Monumental Realty, Inc. v. Michael Guarco, Docket No. CV‑11 5035859 (April 2, 2013).

Gregory F. Servodidio at 860-424-4332 or gservodidio@pullcom.com can reply to questions about this case.   

 

Tax Collectors and Tax Appeals: Filing a Tax Lien is Not a Collection Action

Connecticut law permits a commercial property owner to avoid collection action by the local tax collector if at least 90 percent of the taxes due on a property valued more than $500,000 is paid.  A Haddam property owner pursuing a tax appeal paid the required minimum to the tax collector during the pendency of its appeal.  However, understandably concerned about the ultimate collectability of the balance due, the tax collector filed a tax lien certificate against the property to protect his position.

Crying foul, the property owner sued the tax collector for “slander of title” arguing that “the town had no right to take any action regarding the claimed balance due, including filing a tax lien.” 

The mere filing of a tax lien is not a collection action, held Superior Court Judge Edward S. Domnarski, sitting in the Middletown Judicial District.  Even though the tax collector threatened to take action while the tax appeal was pending, he never did so.

The Superior Court’s decision in this case tracks conventional understanding that a tax collector is not powerless to  properly secure her town’s position during the pendency of a tax appeal.  Property owners who wish to pay less than the full tax due must take into account any damaging effect of the tax lien which will likely be filed before a tax appeal is finally resolved.

Touchstone Development Associates, LLC v.

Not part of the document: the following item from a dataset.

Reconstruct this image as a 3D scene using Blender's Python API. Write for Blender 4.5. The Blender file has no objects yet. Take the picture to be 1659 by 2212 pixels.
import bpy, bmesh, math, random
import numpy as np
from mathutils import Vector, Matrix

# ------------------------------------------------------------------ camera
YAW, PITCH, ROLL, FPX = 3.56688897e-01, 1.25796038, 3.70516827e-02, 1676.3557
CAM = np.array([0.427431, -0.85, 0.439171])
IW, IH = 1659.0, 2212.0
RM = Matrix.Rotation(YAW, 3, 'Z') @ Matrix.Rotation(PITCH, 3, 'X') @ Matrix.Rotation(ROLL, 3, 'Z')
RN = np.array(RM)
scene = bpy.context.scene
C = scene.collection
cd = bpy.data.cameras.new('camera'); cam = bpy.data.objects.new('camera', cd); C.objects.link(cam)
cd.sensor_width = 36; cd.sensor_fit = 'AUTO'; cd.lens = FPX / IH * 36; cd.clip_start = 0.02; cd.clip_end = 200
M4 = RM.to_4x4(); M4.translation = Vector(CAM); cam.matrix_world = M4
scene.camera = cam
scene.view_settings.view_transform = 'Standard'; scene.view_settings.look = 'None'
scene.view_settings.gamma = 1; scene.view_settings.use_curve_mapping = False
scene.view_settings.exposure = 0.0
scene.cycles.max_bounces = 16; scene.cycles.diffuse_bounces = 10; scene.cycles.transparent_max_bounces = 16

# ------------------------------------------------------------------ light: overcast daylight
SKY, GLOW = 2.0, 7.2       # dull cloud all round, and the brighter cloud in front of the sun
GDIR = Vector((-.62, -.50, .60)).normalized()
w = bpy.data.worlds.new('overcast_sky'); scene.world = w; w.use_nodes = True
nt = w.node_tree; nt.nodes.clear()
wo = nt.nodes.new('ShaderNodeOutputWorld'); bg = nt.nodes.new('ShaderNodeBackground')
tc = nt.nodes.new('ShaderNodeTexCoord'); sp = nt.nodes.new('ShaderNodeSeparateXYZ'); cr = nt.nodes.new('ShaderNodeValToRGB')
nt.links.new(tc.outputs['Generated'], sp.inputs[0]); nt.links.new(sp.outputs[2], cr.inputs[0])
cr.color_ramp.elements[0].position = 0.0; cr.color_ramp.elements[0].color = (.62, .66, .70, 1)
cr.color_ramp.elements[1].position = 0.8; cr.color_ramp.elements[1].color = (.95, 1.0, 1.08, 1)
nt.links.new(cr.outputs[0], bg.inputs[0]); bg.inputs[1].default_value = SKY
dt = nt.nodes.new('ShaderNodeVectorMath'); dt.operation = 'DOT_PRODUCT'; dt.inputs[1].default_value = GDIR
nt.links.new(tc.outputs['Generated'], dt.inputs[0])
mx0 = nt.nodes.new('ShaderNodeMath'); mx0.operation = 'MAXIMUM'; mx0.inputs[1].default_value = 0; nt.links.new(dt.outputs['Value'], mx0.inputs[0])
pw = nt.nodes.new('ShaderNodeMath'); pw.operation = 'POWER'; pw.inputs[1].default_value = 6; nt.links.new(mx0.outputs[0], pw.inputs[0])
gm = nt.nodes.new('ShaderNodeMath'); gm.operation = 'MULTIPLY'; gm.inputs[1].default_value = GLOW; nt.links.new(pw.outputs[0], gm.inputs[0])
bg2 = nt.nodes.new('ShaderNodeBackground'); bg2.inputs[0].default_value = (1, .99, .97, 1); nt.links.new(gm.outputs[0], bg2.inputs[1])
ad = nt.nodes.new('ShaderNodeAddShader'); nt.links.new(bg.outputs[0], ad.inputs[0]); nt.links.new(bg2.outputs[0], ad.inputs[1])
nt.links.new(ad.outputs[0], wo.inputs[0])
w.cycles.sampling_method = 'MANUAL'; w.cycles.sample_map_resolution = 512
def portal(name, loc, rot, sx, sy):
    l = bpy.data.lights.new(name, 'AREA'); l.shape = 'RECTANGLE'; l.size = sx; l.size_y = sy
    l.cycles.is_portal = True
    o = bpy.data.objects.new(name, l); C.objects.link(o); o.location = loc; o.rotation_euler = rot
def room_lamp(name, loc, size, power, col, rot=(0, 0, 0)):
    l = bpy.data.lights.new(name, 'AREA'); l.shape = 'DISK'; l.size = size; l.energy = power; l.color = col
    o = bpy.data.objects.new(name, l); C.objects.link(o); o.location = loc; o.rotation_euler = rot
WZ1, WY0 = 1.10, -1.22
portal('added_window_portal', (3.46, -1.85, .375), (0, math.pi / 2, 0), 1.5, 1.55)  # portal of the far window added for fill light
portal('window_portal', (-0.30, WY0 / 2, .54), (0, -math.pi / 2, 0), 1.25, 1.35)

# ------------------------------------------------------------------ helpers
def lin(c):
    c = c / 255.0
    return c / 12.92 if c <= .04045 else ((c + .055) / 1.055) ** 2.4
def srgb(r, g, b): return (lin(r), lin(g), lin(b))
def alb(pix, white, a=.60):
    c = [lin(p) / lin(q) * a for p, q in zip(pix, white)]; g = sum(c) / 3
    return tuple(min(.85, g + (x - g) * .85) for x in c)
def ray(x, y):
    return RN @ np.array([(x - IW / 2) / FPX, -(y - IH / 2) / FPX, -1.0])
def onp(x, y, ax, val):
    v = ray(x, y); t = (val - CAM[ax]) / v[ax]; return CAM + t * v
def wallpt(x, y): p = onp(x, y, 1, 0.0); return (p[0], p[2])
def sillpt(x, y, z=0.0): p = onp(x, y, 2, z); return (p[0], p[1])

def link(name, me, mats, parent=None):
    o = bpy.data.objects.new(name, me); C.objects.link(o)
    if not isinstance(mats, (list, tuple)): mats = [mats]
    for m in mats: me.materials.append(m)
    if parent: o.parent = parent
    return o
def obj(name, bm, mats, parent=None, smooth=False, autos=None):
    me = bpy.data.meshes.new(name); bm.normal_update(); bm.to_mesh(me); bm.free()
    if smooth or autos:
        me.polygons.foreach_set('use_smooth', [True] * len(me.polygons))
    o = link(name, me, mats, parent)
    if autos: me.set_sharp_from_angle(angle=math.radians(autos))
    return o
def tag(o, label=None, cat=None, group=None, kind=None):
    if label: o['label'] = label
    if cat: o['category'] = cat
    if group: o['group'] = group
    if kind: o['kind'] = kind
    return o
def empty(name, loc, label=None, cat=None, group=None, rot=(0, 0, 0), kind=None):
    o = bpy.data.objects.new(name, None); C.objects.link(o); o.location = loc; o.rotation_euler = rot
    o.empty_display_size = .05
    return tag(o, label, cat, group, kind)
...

Town of Haddam, Superior Court, Judicial District of Middletown,Docket number CV-12-6007605 (July 8, 2013)

For further information, please contact Laura B. Cardillo at 860-424-4309 or at Lcardillo@pullcom.com.

 

Limitations on Assessment Claims

A Bridgeport property owner faced a tax lien foreclosure action.  In response, it asserted that a 2002 stipulated judgment, also involving a tax lien foreclosure action, conclusively established its tax obligations to the City and that the new foreclosure action was based on a violation by the City of certain assessment agreements contained in the 2002 stipulated judgment.

After the trial court dismissed the claim, the property owner appealed.  It challenged the trial court’s decision that it should have exercised its rights under the Connecticut statutes to institute a tax appeal rather than to raise the claims in a tax lien foreclosure case.

A central claim made by the property owner was that the City had not granted it the exemption it claimed it was entitled to in the 2002 judgment. It asserted it was entitled to raise the issue in the foreclosure action.

Not so, held the Connecticut Appellate Court.  Any action by an assessor, whether in complying with a court judgment dealing with assessments, or otherwise, should be pursued via statutory administrative and judicial tax appeal remedies.

Whether the City was complying with the 2002 judgment concerning assessments “should have been submitted to the administrative . . . process . . . ., " the court ruled.

The lesson in this case is that it will be quite an unusual occurrence for a Connecticut court to allow any assessment issue to be raised outside the statutory remedies available for property owners to challenge Connecticut assessors’ actions.

City of Bridgeport v. White Eagle’s Society of Brotherly Help, Inc., Docket No. AC 33977 (February 12, 2013).